Sunday, May 23, 2010

Bridesmaiding, or how to spend an exorbitant amount to look worse


Women in their mid-late twenties have a big problem.  I am not talking about the impending fear of osteoporosis or the growing concerns of keeping your neck moisturized.  I am talking about Bridesmaiding.

A good friend of mine is the maid of honour in a wedding where she has to wear 4-inch diamond-studded heels, a lemon coloured dress, get a $300 hairdo, and attend 2 stagettes (one in Vegas) and 2 showers.  She is not quite sure why she is the maid of honour, but it means she is required to attend weekly "planning" meetings.

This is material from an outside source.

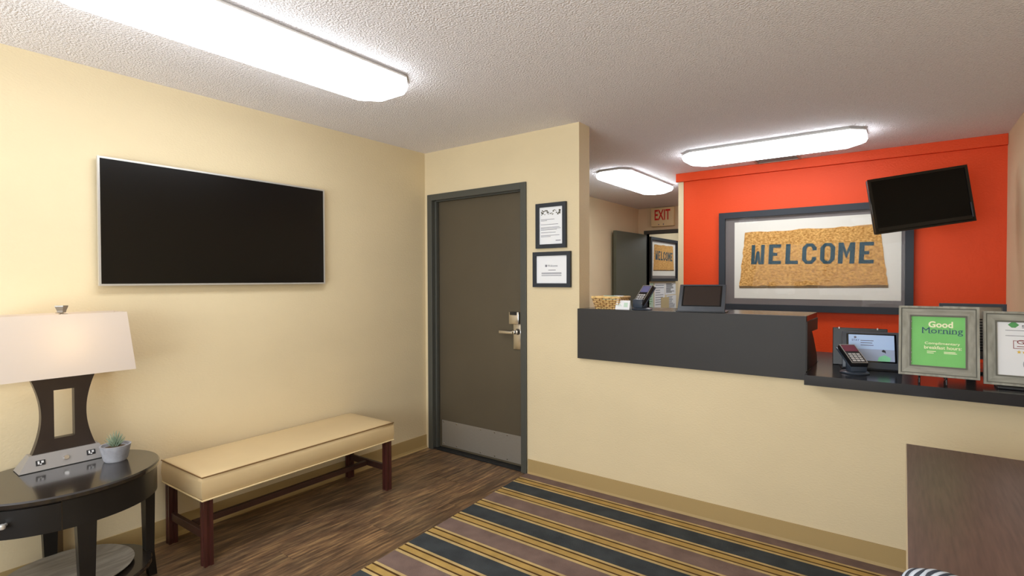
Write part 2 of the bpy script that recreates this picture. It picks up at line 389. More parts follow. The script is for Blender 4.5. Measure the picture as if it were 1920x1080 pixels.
# cove bases
def cove(pts_axis, name, a, b_, face, side):
    h, t, toe = .108, .006, .022
    prof = [(0, 0), (toe, 0), (toe*.5, .006), (t, .02), (t, h), (0, h)]
    bb = B()
    if pts_axis == 'y': bb.prism([(side*(u)+face, v) for u, v in prof], 'y', a, b_)
    else: bb.prism([(side*(u)+face, v) for u, v in prof], 'x', a, b_)
    return struct(name, bb, M['base'])
cove('y', 'baseboard_left', -4.8, -.001, 0, 1)
cove('x', 'baseboard_far', 1.03, 3.765, 0, -1)

# ------------------------------------------------------------------ door 1
d1 = thing('door_1', 'taupe door with steel kick plate in grey metal frame', None, (.52, .05, 0)); tag(d1, kind='structure')
f = B()
f.box(.038, .088, -.014, 0.0, 0, 2.08, .003).box(.975, 1.024, -.014, 0.0, 0, 2.08, .003).box(.088, .975, -.014, 0, 2.03, 2.08, .003)
f.box(.060, .088, 0, .142, 0, 2.06).box(.975, 1.0, 0, .142, 0, 2.06).box(.088, .975, 0, .142, 2.045, 2.06)
f.box(.088, .106, .022, .052, 0, 2.03, .002).box(.962, .975, .022, .052, 0, 2.03, .002).box(.106, .962, .022, .052, 2.022, 2.045, .002)
f.ob('door_frame', M['frame_paint'], d1)
B().box(.092, .971, .058, .1, .014, 2.04, .002).ob('door_leaf', M['door'], d1)
B().box(.06, 1.0, .0, .142, .0, .012, .003).ob('threshold', M['rubber'], d1)
kp = B().box(.128, .948, .055, .0585, .030, .236, .0008).ob('kick_plate', M['steel'], d1, label='brushed steel kick plate')
for x in (.145, .29, .54, .68, .80, .935):
    for z in (.223, .045):
        B().lathe([(.0065, 0), (.005, .002), (.001, .003)], n=8).xf(Matrix.Translation((x, .055, z)) @ Matrix.Rotation(R(90), 4, 'X')).ob('screw', M['chrome'], kp)
lk = B().box(.866, .938, .048, .058, .874, 1.07, .003).ob('lock_plate', M['chrome'], d1, True, label='satin steel lock plate')
B().box(.846, .935, .018, .058, 1.06, 1.152, .006).ob('card_reader', M['chrome'], lk, True)
B().box(.858, .920, .015, .019, 1.128, 1.152, .001).ob('reader_slot', M['black'], lk)
B().cyl((.905, .058, .985+.02), (.905, .02, 1.005), .026, .02, 20).ob('rose', M['chrome'], lk, True)
B().box(.768, .905, -.004, .012, .99, 1.012, .004).box(.89, .915, -.004, .03, .99, 1.018, .004).ob('lever', M['chrome'], lk, True)

# office door: open leaf, frame, exit sign
d2 = thing('door_2', 'grey green office door standing open against the left wall', None, (.13, 4.35, 0)); tag(d2, kind='structure')
B().box(EX0-.04, EX0, 4.338, 4.45, 0, 2.05).box(EX1, EX1+.05, 4.338, 4.45, 0, 2.05).box(EX0-.04, EX1+.05, 4.338, 4.45, 2.05, 2.10).ob('door_frame', M['frame_paint'], d2)
leaf = B().box(0, .045, -.92, 0, .012, 2.04, .002).xf(Matrix.Translation((.085, 4.33, 0)) @ Matrix.Rotation(R(-2.5), 4, 'Z')).ob('door_leaf', M['green_door'], d2)
B().cyl((.115, 3.50, 1.0), (.15, 3.50, 1.0), .026, .022, 14).cyl((.16, 3.50, 1.0), (.16, 3.62, 1.0), .009).ob('handle', M['chrome'], leaf, True)
ex = thing('exit_sign', 'cream exit sign with red letters above the open office door', 'sign', (.39, 4.349, 2.14))
B().box(.215, .555, 4.285, 4.349, 2.145, 2.415, .012).ob('housing', M['exit_case'], ex, True)
put_text(B(), 'EXIT', .275, .505, 2.235, 2.385, 4.284, .02).ob('lettering', M['exit_red'], ex)
B().box(.33, .345, 4.282, 4.286, 2.165, 2.18).ob('indicator', M['ink'], ex)
B().box(.40, .412, 4.282, 4.286, 2.162, 2.185).ob('indicator', M['ink'], ex)

# ------------------------------------------------------------------ WELCOME pictures
def slab_letters(b, x0, z0, w, h, y0, y1, gap):
    """WELCOME in blocky doormat capitals, as bars"""
    t = w*.30; hb = h*.17
    def bar(p): b.prism(p, 'y', y0, y1)
    def R4(xa, xb, za, zb): bar([(xa, za), (xb, za), (xb, zb), (xa, zb)])
    for i, ch in enumerate('WELCOME'):
        x = x0+i*(w+gap)
        if ch == 'W':
            R4(x-w*.02, x+w*.25, z0, z0+h); R4(x+w*.71, x+w*.98, z0, z0+h)
            bar([(x+w*.24, z0), (x+w*.40, z0), (x+w*.48, z0+h*.24), (x+w*.48, z0+h*.70), (x+w*.36, z0+h*.62)])
            bar([(x+w*.72, z0), (x+w*.60, z0+h*.62), (x+w*.48, z0+h*.70), (x+w*.48, z0+h*.24), (x+w*.56, z0)])
        elif ch == 'E':
            R4(x+w*.06, x+w*.38, z0, z0+h)
            for zz, l in ((0, 1.0), (h-hb, .96)): R4(x+w*.38, x+w*l, z0+zz, z0+zz+hb)
            R4(x+w*.38, x+w*.7, z0+h*.42, z0+h*.58)
        elif ch == 'L':
            R4(x+w*.06, x+w*.40, z0, z0+h); R4(x+w*.40, x+w*.98, z0, z0+hb)
        elif ch in 'CO':
            q = [(0, .2), (.28, 0), (.72, 0), (1, .2), (1, .8), (.72, 1), (.28, 1), (0, .8)]
            inn = [(.3, .24), (.40, .15), (.60, .15), (.7, .24), (.7, .76), (.60, .85), (.40, .85), (.3, .76)]
            for k in range(8):
                if ch == 'C' and k == 3:
                    for za, zb in ((.2, .34), (.66, .8)): R4(x+w*.7, x+w, z0+h*za, z0+h*zb)
                    continue
                k2 = (k+1) % 8
                bar([(x+w*q[k][0], z0+h*q[k][1]), (x+w*q[k2][0], z0+h*q[k2][1]), (x+w*inn[k2][0], z0+h*inn[k2][1]), (x+w*inn[k][0], z0+h*inn[k][1])])
        elif ch == 'M':
            R4(x-w*.04, x+w*.28, z0, z0+h); R4(x+w*.72, x+w*1.04, z0, z0+h)
            bar([(x+w*.28, z0+h), (x+w*.28, z0+h*.62), (x+w*.5, z0+h*.22), (x+w*.5, z0+h*.55)])
            bar([(x+w*.72, z0+h), (x+w*.5, z0+h*.55), (x+w*.5, z0+h*.22), (x+w*.72, z0+h*.62)])
    return b
GRP = {'welcome_picture': 'WELCOME doormat pictures', 'notice_sheet': 'notices on the corridor wall', 'ceiling_light': 'fluorescent ceiling lights', 'framed_notice': 'framed notices beside the door', 'card_terminal': 'card terminals on the counters', 'tablet_stand': 'tablets on the counters', 'standing_frame': 'grey frames on the lower counter', 'packet': 'packets in the basket'}
def welcome_picture(name, label, loc, rot, W, Hh):
    """local frame: x right, z up, wall plane at y=0, faces -y; W x Hh outer size, origin at the bottom centre"""
    t = thing(name, label, 'picture', loc, rot, world=False)
    s = W/1.466
    x0, x1 = -W/2, W/2
    rect_frame(B(), x0, x1, 0, Hh, .055*s, -.045, -.004).ob('picture_frame', M['picframe'], t)
    B().box(x0+.03*s, x1-.03*s, -.016, -.006, .03*s, Hh-.03*s).ob('mat_board', M['mat_grey'], t)
    px0, px1, pz0, pz1 = x0+.135*s, x1-.078*s, .108*s, Hh-.094*s
    pr = B().box(px0, px1, -.019, -.016, pz0, pz1).ob('print', M['paper_warm'], t, label='white print of a doormat')
    # mat outline: a slightly tapering rough-edged doormat
    rnd = random.Random(3)
    def j(): return rnd.uniform(-.005, .005)*s
    bl, br, tr_, tl = (x0+.180*s, .222*s), (x1-.162*s, .232*s), (x1-.225*s, .722*s), (x0+.226*s, .712*s)
    poly = []
    for (a, c_) in ((bl, br), (br, tr_), (tr_, tl), (tl, bl)):
        for k in range(16):
            u = k/16; r_ = .0 if k == 0 else 1
            poly.append((a[0]+(c_[0]-a[0])*u+j()*r_, a[1]+(c_[1]-a[1])*u+j()*r_))
    B().prism(poly, 'y', -.0225, -.019).ob('doormat_image', M['coir'], pr)
    B().prism([(bl[0], bl[1]-.020*s), (br[0], br[1]-.020*s), (br[0]+.004*s, br[1]+.006*s), (bl[0]-.004*s, bl[1]+.006*s)], 'y', -.0222, -.019).ob('doormat_edge', M['coir_edge'], pr)
    lb = slab_letters(B(), 0, 0, .1085*s, .176*s, -.0245, -.0222, .0275*s)
    lb.xf(Matrix.Translation((x0+.282*s, 0, .420*s)) @ Matrix(((1, 0, .04, 0), (0, 1, 0, 0), (-.012, 0, 1, 0), (0, 0, 0, 1))))
    lb.ob('lettering', M['coir_letter'], pr)
    B().box(x0+.05*s, x1-.05*s, -.036, -.033, .05*s, Hh-.05*s).ob('glass', M['glass'], t)
    return t
welcome_picture('welcome_picture', 'large framed WELCOME doormat print on the red wall', (2.501, 2.137, 1.10), (0, 0, 0), 1.466, .905)
welcome_picture('welcome_picture', 'second WELCOME doormat print seen through the open office doorway', (0.0, 5.33, 1.355), (0, 0, R(90)), 1.19, .69)
# sheets pinned under the corridor picture
def sheet(y0, y1, z0, z1, m, label, seed, ink='ink', dx=0.0):
    t = thing('notice_sheet', label, 'paper', (0, (y0+y1)/2, z0))
    B().box(dx+.001, dx+.004, y0, y1, z0, z1).ob('paper', M[m], t)
    b = B(); rr = random.Random(seed); n = 9
    for k in range(n):
        z = z1-(z1-z0)*(.1+.8*k/n); b.box(dx+.004, dx+.005, y0+.04, y0+.04+(y1-y0-.08)*rr.uniform(.5, 1), z-.005, z+.005)
    b.ob('print', M[ink], t)
    return t
G = None
sheet(4.72, 4.93, .93, 1.33, 'pale_green_paper', 'narrow pale green notice below the corridor picture, nearest the open door', 1, 'ink_green')
sheet(4.97, 5.42, .90, 1.33, 'paper', 'white notice with grey print below the corridor picture, in the middle', 2)
sheet(5.44, 5.93, 1.13, 1.33, 'paper', 'upper right white notice below the corridor picture', 3, 'ink_dark')
sheet(5.50, 5.95, .87, 1.115, 'paper', 'lower right white notice below the corridor picture', 4)
sheet(5.24, 5.60, .87, 1.09, 'tan_paper', 'tan sheet overlapping the white notices in the corridor', 5, 'tan_paper', .005)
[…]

I also have another friend who is 8 months pregnant and was asked to wear a strapless hot pink number with silver heels.

Last year I was in 3 wedding parties, in what could almost be considered the Olympics of wearing sucky metallic shoes.  Of course, it is always flattering to be asked, and every event involves a soggy, heartfelt speech by the bride about their appreciation for your friendship.  It is just heartfelt enough for you to forget the $500+ round trip ticket you purchased to get there.  Or the shiny shoes.  Or your stiff, anachronistic bouffant hairstyle.  Or the turquoise dress with boning that digs into your engorged stomach because you ate too many perogies during the dinner reception.  Hopefully your efforts are also enough to let the bride forget that you drank too many glasses of champagne to alleviate the anxiety of having her older relatives talk to you about your aging body.